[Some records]
========================================================================
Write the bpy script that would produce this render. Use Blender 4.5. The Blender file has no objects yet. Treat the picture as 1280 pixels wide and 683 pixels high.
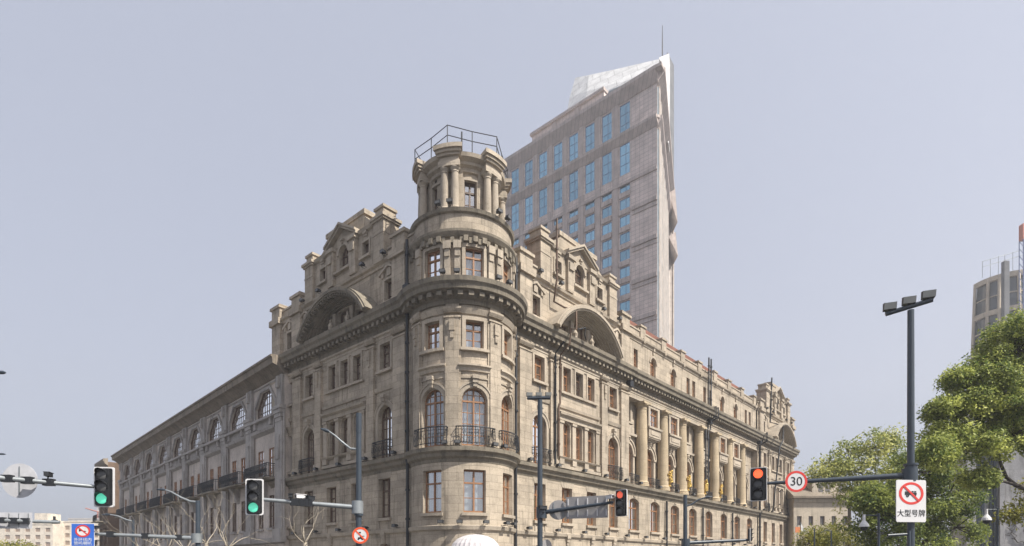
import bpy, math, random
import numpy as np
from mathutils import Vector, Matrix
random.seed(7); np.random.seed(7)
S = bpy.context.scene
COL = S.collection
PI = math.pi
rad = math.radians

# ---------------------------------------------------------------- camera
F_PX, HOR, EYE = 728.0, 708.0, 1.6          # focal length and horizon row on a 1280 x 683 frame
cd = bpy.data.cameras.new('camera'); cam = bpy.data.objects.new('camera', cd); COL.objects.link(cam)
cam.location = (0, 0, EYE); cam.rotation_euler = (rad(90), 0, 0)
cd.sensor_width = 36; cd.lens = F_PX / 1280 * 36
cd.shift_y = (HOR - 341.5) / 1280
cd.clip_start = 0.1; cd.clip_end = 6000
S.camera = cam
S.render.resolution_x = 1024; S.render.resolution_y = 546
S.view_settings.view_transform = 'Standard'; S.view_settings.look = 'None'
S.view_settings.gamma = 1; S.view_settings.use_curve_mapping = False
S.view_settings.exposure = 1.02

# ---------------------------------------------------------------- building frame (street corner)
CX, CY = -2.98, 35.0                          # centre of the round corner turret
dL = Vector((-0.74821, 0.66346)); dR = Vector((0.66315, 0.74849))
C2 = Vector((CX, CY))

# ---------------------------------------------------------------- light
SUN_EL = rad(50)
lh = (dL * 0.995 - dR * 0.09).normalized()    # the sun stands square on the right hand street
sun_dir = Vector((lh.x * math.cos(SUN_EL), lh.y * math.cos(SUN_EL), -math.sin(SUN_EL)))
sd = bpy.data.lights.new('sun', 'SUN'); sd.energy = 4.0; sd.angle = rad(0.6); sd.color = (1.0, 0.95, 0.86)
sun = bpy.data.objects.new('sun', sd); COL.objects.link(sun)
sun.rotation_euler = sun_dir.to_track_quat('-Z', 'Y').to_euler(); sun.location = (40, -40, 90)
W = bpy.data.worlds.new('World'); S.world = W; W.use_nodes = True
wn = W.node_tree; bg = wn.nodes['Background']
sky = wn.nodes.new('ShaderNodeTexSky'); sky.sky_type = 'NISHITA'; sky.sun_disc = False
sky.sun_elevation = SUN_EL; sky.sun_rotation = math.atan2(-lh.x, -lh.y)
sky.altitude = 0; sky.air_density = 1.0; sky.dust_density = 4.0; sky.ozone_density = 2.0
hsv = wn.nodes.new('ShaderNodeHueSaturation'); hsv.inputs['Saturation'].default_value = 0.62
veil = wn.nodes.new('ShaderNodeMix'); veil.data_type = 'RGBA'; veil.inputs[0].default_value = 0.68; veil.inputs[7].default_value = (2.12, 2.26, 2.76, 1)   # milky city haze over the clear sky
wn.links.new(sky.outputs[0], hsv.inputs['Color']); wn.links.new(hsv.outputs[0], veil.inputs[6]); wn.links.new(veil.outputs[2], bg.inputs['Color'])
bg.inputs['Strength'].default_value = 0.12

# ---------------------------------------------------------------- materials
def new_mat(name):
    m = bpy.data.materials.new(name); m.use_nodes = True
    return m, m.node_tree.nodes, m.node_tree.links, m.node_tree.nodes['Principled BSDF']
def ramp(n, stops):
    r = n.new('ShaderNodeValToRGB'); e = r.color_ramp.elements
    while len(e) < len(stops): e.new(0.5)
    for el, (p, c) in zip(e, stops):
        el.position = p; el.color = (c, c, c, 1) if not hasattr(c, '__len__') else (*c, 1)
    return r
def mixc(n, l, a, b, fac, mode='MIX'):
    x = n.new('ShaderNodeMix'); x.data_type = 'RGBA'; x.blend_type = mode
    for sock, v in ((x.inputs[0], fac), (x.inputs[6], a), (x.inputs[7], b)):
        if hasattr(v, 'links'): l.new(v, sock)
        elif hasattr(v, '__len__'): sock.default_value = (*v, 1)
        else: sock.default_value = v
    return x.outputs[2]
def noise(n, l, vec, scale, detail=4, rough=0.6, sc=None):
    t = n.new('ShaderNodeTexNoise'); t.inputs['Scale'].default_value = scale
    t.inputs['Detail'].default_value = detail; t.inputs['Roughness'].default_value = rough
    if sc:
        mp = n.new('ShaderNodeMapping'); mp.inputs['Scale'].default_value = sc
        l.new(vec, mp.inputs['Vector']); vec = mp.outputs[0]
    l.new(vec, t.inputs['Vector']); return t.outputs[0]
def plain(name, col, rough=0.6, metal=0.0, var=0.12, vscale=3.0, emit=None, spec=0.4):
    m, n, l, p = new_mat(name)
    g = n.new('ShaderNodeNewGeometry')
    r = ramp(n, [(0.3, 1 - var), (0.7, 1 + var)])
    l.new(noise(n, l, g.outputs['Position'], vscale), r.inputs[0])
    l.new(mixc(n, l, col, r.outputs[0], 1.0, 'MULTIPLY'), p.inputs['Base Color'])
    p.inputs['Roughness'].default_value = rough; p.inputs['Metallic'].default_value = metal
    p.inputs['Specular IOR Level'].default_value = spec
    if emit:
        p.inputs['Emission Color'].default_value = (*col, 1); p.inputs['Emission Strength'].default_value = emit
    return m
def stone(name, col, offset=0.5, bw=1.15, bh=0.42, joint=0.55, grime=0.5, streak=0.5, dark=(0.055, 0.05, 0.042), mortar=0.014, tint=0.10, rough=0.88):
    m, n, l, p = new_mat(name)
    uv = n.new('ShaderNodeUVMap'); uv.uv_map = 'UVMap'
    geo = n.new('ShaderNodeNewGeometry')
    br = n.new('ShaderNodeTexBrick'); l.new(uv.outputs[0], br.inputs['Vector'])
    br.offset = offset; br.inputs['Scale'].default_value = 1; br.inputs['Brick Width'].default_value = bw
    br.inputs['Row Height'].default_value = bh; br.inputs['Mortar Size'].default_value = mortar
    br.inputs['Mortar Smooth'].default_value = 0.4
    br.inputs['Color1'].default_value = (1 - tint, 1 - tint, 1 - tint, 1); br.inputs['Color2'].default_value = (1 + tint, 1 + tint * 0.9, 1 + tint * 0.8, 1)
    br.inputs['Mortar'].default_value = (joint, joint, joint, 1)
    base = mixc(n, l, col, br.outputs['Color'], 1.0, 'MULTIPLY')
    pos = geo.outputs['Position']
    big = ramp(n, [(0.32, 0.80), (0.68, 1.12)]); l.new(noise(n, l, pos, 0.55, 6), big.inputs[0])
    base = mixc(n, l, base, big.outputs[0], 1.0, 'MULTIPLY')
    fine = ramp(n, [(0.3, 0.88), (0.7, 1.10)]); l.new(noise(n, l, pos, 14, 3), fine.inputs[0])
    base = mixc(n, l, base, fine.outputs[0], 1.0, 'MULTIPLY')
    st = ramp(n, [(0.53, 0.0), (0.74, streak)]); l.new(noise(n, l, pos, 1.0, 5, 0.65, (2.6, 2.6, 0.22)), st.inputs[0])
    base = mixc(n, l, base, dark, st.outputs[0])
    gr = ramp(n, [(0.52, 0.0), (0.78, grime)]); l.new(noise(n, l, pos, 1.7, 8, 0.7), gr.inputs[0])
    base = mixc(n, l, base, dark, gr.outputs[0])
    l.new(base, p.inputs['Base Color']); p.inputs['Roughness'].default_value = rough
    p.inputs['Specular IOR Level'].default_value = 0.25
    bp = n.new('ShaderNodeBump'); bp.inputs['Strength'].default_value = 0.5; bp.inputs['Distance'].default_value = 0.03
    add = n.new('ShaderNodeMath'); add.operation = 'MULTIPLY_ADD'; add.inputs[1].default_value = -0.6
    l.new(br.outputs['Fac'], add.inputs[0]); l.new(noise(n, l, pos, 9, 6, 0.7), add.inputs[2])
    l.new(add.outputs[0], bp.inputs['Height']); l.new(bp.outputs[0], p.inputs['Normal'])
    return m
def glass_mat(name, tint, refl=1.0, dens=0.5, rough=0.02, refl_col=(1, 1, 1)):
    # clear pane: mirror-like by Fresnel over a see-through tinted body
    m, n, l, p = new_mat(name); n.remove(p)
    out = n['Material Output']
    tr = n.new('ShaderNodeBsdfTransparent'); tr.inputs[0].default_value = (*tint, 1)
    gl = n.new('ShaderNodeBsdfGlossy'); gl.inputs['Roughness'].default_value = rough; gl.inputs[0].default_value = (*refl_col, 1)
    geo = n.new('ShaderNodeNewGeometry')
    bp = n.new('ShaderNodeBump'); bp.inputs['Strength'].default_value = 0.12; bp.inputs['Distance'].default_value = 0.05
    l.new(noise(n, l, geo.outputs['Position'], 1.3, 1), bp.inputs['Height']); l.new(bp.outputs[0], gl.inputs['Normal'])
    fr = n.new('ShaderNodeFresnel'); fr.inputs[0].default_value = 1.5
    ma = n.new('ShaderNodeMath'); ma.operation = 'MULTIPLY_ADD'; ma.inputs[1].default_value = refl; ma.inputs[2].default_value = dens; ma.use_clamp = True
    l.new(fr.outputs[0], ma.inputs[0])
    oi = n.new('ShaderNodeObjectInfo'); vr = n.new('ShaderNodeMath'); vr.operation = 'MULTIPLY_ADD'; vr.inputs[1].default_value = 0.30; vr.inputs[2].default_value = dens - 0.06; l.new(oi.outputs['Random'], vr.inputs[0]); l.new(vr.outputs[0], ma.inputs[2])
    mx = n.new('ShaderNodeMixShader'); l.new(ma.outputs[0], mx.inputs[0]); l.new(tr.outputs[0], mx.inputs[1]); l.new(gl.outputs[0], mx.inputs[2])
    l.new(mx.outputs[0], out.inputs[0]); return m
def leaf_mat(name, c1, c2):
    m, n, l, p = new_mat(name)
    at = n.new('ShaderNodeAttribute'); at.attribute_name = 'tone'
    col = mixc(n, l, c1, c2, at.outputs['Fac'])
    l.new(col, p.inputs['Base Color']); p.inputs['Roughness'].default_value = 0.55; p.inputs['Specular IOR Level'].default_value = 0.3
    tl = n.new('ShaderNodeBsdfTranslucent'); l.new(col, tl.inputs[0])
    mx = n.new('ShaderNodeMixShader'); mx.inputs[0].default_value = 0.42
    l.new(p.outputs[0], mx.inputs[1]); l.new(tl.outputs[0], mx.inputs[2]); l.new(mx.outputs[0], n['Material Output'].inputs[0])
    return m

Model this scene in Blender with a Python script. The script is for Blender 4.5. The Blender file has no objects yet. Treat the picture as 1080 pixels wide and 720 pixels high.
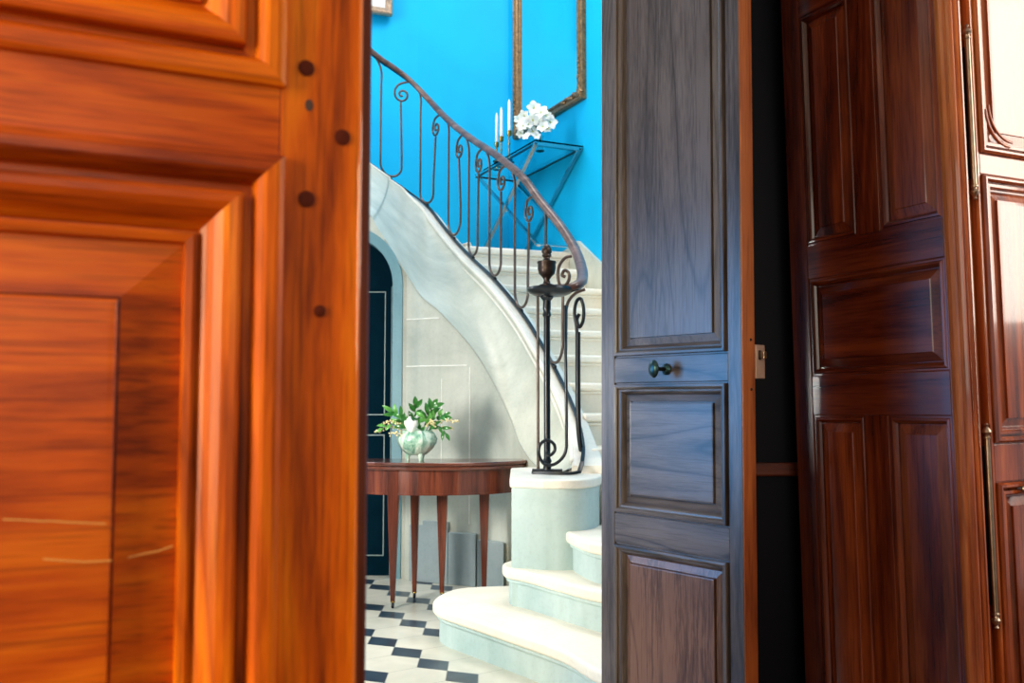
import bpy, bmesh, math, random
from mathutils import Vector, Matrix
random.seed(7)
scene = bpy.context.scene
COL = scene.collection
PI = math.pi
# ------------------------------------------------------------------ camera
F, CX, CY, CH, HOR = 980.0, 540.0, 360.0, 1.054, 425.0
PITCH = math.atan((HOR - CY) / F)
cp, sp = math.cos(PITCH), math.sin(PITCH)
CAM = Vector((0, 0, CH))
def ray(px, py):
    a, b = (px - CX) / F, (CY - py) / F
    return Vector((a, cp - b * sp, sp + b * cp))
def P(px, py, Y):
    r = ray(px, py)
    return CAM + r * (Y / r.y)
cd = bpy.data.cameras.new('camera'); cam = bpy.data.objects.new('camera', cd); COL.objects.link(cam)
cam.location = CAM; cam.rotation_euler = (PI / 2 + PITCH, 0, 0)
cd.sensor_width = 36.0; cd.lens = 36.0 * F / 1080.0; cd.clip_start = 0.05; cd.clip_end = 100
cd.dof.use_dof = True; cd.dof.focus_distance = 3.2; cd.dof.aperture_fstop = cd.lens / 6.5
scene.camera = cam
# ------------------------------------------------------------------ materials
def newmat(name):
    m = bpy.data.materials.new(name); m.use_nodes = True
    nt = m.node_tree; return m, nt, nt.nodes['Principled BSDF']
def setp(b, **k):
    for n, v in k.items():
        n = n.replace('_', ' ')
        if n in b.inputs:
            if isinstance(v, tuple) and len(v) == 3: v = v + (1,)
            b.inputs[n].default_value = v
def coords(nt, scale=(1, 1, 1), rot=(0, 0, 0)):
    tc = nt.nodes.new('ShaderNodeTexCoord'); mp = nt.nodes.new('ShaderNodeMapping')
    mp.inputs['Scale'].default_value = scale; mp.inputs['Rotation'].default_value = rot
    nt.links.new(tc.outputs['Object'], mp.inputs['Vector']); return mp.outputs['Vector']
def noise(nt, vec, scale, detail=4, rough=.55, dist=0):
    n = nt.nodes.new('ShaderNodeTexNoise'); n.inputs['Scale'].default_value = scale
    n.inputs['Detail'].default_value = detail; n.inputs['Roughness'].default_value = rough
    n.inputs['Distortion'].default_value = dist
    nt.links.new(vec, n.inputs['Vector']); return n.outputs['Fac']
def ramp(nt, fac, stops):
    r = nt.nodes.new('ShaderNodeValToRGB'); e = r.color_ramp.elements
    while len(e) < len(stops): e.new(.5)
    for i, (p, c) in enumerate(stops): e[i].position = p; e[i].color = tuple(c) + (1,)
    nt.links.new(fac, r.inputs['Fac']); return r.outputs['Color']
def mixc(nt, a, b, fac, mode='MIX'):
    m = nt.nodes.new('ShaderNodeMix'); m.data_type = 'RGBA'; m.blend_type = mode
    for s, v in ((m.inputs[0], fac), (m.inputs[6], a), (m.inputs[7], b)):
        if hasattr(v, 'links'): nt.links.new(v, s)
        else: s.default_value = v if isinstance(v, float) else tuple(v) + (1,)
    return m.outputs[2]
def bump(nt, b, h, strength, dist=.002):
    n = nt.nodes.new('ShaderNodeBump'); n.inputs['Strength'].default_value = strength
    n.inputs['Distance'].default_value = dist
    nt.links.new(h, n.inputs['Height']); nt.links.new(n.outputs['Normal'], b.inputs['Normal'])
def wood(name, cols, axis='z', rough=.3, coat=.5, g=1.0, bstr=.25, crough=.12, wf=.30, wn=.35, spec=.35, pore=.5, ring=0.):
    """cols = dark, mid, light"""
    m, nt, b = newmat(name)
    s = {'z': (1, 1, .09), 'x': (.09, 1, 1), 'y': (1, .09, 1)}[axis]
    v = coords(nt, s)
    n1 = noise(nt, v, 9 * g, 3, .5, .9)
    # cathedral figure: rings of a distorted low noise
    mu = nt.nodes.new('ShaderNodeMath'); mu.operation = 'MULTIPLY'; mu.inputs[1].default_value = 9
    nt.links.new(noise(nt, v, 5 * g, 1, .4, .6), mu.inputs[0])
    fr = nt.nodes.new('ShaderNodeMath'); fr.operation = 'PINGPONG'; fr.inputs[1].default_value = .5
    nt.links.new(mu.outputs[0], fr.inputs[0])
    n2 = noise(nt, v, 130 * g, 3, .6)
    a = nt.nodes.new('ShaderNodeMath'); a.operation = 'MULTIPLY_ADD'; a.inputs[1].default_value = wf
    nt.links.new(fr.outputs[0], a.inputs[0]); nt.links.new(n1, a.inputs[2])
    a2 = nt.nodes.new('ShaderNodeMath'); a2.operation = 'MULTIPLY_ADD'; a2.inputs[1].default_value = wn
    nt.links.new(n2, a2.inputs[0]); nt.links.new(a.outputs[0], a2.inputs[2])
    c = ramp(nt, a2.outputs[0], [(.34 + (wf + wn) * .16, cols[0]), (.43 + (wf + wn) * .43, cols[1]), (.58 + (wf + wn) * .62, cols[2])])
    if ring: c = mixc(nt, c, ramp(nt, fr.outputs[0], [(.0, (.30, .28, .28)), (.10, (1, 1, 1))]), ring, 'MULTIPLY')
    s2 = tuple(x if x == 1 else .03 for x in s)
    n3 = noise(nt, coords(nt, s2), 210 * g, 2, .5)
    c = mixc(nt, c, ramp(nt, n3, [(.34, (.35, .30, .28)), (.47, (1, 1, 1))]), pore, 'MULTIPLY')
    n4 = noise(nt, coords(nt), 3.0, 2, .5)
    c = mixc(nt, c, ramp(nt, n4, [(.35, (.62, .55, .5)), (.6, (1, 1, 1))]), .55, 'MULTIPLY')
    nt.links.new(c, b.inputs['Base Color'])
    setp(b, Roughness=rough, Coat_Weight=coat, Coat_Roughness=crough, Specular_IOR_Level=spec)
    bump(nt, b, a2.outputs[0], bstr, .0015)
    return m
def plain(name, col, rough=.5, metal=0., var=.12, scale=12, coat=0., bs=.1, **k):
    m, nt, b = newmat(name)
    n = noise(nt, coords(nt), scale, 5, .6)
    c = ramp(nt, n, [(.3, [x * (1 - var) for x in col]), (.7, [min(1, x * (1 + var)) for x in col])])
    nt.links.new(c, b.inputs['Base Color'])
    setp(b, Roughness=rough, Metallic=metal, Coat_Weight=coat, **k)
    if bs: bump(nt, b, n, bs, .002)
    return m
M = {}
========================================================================
*Goal:* In the entries above, find the line that contains "rad = math.radians", then repeat exactly every line from the first one through that line, with no pictures.

*Written reply:*
Write the bpy script that would produce this render. Use Blender 4.5. The Blender file has no objects yet. Treat the picture as 1280 pixels wide and 683 pixels high.
import bpy, math, random
import numpy as np
from mathutils import Vector, Matrix
random.seed(7); np.random.seed(7)
S = bpy.context.scene
COL = S.collection
PI = math.pi
rad = math.radians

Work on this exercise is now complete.